Coup-plotting has been profitable for the megalomaniacs in charge of the ongoing operation to destroy Donald Trump. Not only is Schiff feted by all the Beautiful People, he is now raking in big bucks from across the country even though Schiff routinely beats his Republican opponent by a 3-1 margin in a safely Democratic district.
Schiff’s campaign raised more than $6 million in the 2017-2018 election cycle as his sabotage of Trump’s presidency got underway; Schiff has raised more than $4 million this year alone. Some speculate Schiff will challenge California Senator Kamala Harris, now running a struggling campaign for president, in 2022.
By way of contrast, consider that the Los Angeles-area Democrat raised less than $1 million for his 2016 reelection.
Trump slaying, it seems, pays well.
“Get Trump” Is Big Business
Schiff isn’t the only coup-plotter earning fame and fortune for his dirty anti-Trump deeds. Since being fired by President Trump in May 2017, former FBI Director James Comey has written a best-selling book and embarked on a nationwide book tour. He’s appeared on “The Late Show” with Stephen Colbert and on “The View.” Comey also just landed a paid gig as a regular columnist for the Washington Post.
Looking for a lecture about how great Jim Comey is? Consider hiring Jim Comey for your next think tank conference or Ivy League panel discussion for the low, low price of $200,000. Book now before Comey becomes an even bigger star. And that’s sure to happen because Emmy-award winning actor Jeff Daniels is set to play the man who exonerated Hillary Clinton, opened an investigation into Trump’s presidential campaign, lied about it to Congress, kept a secret diary of his meetings with Donald Trump and now is the subject of several federal investigations himself in an upcoming CBS miniseries.

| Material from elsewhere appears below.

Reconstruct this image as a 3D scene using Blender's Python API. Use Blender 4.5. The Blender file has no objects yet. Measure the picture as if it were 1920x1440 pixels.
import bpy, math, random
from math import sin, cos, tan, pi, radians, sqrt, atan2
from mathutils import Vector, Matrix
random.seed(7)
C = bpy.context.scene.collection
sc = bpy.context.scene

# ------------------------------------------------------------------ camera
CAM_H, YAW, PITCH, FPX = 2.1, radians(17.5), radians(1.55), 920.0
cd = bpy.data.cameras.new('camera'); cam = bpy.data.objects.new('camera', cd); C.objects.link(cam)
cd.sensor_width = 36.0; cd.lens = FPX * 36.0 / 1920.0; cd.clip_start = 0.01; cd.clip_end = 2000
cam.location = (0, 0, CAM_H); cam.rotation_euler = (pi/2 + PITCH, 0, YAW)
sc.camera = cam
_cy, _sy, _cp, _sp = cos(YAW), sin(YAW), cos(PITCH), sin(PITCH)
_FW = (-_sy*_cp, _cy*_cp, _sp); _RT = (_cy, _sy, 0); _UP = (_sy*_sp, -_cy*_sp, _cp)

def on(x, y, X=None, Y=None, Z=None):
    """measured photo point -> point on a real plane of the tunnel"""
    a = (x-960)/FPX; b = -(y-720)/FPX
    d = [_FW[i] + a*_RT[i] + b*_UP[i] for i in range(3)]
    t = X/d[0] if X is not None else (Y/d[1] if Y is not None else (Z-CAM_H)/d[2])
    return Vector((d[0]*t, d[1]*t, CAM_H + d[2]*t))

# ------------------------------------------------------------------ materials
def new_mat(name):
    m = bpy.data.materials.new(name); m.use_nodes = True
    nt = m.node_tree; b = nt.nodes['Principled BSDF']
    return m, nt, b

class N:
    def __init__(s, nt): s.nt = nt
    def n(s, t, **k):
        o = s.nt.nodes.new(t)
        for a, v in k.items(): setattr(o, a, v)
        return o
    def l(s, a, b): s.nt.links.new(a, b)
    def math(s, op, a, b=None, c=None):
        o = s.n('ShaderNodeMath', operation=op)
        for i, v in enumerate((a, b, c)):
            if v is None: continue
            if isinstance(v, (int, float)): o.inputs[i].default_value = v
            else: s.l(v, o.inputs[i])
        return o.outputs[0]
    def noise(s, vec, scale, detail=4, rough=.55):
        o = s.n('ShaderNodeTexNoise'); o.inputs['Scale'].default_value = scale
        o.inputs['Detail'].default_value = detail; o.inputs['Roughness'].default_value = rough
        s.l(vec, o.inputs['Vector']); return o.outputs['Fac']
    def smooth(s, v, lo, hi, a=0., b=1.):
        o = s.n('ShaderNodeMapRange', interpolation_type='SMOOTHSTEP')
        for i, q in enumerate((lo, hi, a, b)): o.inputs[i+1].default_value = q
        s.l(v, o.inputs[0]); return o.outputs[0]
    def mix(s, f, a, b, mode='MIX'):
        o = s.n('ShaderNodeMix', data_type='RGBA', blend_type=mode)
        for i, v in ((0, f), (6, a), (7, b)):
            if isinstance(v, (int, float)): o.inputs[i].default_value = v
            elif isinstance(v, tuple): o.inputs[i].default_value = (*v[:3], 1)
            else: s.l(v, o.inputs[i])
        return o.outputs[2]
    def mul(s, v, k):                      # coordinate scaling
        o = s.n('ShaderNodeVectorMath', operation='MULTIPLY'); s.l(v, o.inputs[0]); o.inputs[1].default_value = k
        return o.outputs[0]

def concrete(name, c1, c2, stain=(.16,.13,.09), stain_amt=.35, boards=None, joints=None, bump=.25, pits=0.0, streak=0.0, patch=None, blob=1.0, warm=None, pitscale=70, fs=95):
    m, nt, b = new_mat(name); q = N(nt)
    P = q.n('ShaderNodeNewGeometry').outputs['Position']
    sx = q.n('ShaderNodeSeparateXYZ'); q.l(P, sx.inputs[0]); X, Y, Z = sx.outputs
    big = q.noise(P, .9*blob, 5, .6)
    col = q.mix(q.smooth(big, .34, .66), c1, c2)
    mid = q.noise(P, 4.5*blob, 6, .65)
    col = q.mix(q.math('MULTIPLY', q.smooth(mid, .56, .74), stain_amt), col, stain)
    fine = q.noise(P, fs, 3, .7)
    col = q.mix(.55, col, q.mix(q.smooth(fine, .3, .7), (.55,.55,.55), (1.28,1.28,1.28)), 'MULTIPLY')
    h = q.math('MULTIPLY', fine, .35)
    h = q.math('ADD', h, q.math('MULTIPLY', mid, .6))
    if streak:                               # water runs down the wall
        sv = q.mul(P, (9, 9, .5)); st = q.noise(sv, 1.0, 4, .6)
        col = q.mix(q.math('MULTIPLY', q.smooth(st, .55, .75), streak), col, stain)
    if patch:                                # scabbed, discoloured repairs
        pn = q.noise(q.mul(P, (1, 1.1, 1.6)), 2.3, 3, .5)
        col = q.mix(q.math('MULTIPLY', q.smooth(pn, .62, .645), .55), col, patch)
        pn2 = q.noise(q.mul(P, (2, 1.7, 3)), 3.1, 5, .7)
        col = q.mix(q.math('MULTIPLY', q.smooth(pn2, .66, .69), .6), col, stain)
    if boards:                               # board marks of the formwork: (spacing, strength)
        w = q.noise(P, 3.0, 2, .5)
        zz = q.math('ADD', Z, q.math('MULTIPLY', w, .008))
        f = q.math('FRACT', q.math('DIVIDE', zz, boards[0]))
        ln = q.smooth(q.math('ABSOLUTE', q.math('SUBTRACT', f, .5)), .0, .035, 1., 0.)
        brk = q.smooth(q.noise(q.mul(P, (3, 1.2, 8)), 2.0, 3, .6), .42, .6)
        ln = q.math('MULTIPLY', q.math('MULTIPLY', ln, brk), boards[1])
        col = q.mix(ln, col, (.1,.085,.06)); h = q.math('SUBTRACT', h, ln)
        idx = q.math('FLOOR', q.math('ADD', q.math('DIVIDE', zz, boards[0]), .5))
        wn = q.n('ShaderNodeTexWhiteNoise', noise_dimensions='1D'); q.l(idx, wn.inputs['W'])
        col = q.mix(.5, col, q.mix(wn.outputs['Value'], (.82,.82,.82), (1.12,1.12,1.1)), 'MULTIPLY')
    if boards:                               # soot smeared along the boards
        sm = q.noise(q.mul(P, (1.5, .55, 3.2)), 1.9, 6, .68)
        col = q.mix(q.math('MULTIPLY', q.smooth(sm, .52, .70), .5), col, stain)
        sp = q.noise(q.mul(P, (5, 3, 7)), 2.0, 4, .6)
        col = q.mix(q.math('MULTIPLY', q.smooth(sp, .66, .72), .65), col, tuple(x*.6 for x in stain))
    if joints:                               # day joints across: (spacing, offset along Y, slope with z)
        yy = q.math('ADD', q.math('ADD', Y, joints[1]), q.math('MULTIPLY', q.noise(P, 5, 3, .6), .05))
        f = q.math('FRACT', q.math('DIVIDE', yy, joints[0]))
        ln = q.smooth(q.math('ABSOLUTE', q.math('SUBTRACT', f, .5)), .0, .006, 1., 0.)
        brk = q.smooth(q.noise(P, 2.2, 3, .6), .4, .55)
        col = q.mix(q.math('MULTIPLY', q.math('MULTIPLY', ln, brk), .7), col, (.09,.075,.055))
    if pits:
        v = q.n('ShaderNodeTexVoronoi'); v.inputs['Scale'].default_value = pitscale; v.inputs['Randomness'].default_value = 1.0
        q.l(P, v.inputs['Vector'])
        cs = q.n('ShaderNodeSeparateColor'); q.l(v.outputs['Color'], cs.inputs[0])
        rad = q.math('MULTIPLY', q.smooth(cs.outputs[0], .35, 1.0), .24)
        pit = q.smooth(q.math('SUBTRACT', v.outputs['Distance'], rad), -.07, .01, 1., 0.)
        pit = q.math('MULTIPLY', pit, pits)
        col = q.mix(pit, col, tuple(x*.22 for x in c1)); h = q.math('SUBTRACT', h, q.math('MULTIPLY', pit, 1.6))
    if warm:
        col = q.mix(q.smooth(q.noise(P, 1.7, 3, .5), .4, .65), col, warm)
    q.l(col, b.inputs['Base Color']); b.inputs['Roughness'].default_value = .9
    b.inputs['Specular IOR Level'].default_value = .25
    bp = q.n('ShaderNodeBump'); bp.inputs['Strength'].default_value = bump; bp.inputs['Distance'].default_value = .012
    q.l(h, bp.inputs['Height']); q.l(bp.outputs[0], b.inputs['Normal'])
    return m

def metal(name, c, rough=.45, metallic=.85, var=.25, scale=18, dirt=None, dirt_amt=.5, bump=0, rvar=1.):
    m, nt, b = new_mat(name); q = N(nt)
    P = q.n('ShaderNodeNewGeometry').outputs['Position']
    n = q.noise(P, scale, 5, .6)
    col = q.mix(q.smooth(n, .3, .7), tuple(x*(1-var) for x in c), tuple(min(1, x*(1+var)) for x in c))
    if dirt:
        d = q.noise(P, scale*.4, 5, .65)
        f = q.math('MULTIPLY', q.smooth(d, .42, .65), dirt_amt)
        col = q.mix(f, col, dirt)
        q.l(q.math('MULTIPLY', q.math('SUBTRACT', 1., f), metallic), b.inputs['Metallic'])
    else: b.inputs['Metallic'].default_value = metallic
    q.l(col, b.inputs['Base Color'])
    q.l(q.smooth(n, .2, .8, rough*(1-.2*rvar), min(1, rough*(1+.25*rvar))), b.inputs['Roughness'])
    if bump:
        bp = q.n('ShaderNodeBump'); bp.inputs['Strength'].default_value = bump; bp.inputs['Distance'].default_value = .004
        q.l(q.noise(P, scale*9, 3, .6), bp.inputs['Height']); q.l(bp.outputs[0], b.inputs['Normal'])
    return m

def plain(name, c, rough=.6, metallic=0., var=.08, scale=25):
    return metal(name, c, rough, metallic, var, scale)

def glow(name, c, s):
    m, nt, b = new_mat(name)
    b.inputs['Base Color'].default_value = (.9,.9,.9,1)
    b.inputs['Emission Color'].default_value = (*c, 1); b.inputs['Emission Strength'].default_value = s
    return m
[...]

Want juicy details about how to use political opposition research as the rationale to spy on a rival presidential campaign and violate the constitutional rights of an American citizen in the process? Former Deputy Attorney General Sally Yates, Comey’s co-signer for the first FISA warrant on Trump campaign aide Carter Page, can wow the crowd for $50,000 to $100,000. No doubt she also can give the inside scoop about how to fabricate outlandish charges against a president’s national security advisor to get him fired.
Former Director of National Intelligence James Clapper and former CIA Director John Brennan also are available for a tidy sum. (Clapper’s six-figure fee is publicly available; Brennan’s varies based on the event but one can safely assume it’s close to if not higher than Clapper’s.) The pair authored the infamous intelligence community assessment claiming the Russians disrupted the 2016 election to help Trump and hurt Hillary Clinton.
They not only concocted and executed the initial stages of the Russian collusion hoax but have remained harsh critics of Trump, his administration and Trump-supporting Republicans. Brennan has accused President Trump of committing treason, betraying the nation, and giving aid and comfort to the enemy (Russia) among other crimes. Prior to the release of the Mueller report, Brennan claimed that a Trump family member would be indicted.
Over the weekend, Brennan suggested—without evidence—that a million votes might have been swayed by Russian election “interference.” This is why Brennan not only is a hot commodity on the Left’s speaking circuit, but is paid to arouse NBC/MSNBC viewers on a regular basis as the network’s Trump-hating “intelligence expert.”
Clapper, meanwhile, can be found on the set of CNN. (He also wrote a best-selling book in 2018.) Joining him on CNN’s roster of coup-plotting Trump foes is Andrew McCabe, Comey’s former deputy who, during his brief stint as acting FBI director after his boss was fired, opened up a criminal investigation into the sitting president of the United States. (McCabe also wrote a best-selling book in 2018. See a pattern?)
McCabe’s GoFundMe account raised nearly $540,000 after he was fired in 2018 for misconduct. That money now sits in McCabe’s legal defense fund. Ditto for McCabe’s sidekick, former FBI agent Peter Strzok. The lover of fellow coup-plotter Lisa Page and hater of Trump voters has raised $450,000 on his GoFundMe page.
But as the coup-plotters sell books, give high-priced speeches, and toil as political pundits, their victims struggle to regain their lost finances, reputations, and careers.
“What happened to people who worked for me, good people…they went bust trying to pay for their legal fees,” Trump told Fox News’ Sean Hannity in an interview last month. “They came to Washington to do a fantastic job, they were bright-eyed and bushy-tailed. And they left and they were dark people. They left dark. And this was all a phony scam.”
Fortunately, many of the coup-plotters profiting from that pain are under investigation themselves. Let’s hope their largess will be depleted on hefty legal bills—perhaps even bail—sometime very soon.